Data shown:
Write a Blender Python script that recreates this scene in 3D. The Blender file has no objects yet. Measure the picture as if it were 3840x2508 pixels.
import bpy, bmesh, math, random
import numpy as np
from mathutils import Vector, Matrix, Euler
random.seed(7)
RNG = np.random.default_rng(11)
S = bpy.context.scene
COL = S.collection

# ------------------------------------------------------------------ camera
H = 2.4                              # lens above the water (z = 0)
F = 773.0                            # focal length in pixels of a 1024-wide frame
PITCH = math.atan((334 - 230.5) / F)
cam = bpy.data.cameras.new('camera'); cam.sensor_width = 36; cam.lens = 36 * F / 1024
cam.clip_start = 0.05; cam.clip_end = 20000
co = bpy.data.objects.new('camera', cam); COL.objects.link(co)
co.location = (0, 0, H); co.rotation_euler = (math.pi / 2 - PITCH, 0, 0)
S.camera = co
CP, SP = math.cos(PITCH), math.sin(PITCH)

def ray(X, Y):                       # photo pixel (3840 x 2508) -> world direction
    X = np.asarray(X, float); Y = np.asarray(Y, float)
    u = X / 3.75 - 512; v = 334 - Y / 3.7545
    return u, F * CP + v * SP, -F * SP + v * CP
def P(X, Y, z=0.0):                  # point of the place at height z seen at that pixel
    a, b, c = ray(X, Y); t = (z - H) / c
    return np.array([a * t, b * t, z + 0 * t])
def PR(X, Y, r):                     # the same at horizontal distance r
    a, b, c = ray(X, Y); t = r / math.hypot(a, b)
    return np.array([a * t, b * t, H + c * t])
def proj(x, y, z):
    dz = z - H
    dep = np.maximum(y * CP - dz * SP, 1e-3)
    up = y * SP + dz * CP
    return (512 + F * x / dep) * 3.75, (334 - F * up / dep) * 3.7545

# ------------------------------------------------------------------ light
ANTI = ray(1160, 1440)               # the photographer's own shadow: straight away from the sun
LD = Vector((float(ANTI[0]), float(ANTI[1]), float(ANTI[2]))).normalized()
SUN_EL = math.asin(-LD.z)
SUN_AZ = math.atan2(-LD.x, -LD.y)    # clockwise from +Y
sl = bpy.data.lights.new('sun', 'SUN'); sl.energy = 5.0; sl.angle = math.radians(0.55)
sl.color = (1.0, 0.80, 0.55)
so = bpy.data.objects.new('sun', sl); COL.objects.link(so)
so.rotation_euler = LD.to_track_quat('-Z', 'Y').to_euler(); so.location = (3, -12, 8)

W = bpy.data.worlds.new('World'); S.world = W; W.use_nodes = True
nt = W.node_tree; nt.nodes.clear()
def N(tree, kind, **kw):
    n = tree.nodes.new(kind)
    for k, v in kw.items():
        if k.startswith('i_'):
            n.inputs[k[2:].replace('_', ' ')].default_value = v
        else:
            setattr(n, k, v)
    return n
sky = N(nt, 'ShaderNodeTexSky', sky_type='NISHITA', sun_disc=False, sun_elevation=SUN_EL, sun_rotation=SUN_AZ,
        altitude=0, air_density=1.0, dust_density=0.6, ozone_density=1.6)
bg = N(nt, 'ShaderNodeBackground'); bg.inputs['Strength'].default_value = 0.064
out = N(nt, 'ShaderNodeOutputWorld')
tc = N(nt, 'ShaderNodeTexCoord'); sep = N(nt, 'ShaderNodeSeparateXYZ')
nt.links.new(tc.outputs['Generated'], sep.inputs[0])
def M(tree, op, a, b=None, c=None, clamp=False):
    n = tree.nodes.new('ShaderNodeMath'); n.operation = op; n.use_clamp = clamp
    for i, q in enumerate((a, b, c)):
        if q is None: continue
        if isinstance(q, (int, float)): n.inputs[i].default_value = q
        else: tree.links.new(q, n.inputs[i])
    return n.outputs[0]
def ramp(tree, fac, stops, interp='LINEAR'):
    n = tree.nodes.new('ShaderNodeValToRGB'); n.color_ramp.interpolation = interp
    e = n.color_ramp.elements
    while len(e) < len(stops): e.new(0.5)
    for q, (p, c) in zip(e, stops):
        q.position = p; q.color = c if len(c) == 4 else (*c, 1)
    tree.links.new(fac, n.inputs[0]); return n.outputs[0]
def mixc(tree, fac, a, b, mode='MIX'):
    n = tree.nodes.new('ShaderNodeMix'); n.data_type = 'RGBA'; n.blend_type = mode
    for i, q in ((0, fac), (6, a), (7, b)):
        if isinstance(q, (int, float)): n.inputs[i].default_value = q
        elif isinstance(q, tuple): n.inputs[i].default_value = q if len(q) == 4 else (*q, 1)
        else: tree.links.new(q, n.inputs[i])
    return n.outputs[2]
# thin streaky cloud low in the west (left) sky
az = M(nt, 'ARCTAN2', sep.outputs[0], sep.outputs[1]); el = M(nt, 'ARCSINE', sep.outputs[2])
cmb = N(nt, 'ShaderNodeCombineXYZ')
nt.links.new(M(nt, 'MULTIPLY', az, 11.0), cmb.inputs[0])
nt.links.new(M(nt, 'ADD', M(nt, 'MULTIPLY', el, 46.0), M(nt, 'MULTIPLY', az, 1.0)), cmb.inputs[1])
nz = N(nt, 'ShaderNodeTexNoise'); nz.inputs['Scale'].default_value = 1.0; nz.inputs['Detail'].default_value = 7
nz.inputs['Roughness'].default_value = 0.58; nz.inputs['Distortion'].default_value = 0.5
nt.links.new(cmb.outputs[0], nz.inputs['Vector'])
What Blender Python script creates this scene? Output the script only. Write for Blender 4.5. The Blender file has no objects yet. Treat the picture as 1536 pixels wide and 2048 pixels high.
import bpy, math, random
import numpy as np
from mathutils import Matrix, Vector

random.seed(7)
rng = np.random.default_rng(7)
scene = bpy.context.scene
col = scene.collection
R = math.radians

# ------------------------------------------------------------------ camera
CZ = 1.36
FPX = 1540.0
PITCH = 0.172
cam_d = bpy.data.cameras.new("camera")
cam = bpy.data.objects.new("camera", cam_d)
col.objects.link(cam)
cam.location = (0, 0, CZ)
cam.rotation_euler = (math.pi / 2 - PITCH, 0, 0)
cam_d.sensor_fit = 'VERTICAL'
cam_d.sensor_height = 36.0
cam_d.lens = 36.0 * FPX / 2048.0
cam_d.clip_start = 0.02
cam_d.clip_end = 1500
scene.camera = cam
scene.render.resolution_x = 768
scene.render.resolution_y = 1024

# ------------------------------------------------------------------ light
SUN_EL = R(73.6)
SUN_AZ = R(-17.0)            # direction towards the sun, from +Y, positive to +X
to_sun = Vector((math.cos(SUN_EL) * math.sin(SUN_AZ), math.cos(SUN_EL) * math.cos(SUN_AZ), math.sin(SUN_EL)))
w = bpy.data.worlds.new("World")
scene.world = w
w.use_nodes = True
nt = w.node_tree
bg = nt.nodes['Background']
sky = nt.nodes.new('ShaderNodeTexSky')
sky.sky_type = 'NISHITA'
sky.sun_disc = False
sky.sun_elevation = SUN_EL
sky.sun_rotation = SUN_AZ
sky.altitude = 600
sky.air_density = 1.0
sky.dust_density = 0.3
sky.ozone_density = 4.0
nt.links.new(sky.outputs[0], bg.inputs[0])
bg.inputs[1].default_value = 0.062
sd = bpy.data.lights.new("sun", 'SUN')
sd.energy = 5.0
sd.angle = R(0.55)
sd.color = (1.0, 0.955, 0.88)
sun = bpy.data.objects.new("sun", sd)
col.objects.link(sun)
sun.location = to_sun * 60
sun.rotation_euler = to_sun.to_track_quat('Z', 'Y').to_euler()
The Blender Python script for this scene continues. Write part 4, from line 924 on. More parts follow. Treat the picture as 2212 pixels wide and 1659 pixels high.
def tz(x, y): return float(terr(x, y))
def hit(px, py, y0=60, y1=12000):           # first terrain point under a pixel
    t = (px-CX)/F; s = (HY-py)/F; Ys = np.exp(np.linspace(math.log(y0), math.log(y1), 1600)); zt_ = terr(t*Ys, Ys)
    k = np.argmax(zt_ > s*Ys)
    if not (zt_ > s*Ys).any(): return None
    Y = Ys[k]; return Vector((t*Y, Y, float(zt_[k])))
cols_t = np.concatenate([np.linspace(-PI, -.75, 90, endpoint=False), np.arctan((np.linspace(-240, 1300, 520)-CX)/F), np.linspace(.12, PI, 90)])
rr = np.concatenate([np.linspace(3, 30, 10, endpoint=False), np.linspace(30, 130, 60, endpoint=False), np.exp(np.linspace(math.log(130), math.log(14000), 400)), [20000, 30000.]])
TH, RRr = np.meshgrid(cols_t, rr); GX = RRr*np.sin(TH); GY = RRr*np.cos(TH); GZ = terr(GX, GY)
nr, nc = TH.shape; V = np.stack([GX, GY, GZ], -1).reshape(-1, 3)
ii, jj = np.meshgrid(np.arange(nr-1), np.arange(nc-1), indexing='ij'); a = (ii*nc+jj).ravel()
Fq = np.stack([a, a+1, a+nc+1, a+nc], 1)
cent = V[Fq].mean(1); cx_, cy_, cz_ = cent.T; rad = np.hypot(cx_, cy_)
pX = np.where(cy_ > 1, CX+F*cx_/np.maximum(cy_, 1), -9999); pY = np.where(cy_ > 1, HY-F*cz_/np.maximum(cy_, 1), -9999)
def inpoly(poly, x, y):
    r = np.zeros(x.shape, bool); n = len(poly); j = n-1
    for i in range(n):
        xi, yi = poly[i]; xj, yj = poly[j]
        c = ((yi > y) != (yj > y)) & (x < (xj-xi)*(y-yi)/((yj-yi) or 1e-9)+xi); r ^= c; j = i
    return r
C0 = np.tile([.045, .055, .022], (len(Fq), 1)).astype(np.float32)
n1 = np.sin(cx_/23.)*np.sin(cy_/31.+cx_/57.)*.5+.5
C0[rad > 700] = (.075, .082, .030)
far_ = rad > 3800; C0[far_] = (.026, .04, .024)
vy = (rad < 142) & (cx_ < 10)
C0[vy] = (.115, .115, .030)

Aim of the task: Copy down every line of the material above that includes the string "from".

Written response:
from mathutils import Vector, Matrix, Euler
ANTI = ray(1160, 1440)               # the photographer's own shadow: straight away from the sun
SUN_AZ = math.atan2(-LD.x, -LD.y)    # clockwise from +Y
from mathutils import Matrix, Vector
SUN_AZ = R(-17.0)            # direction towards the sun, from +Y, positive to +X
The Blender Python script for this scene continues. Write part 4, from line 924 on. More parts follow. Treat the picture as 2212 pixels wide and 1659 pixels high.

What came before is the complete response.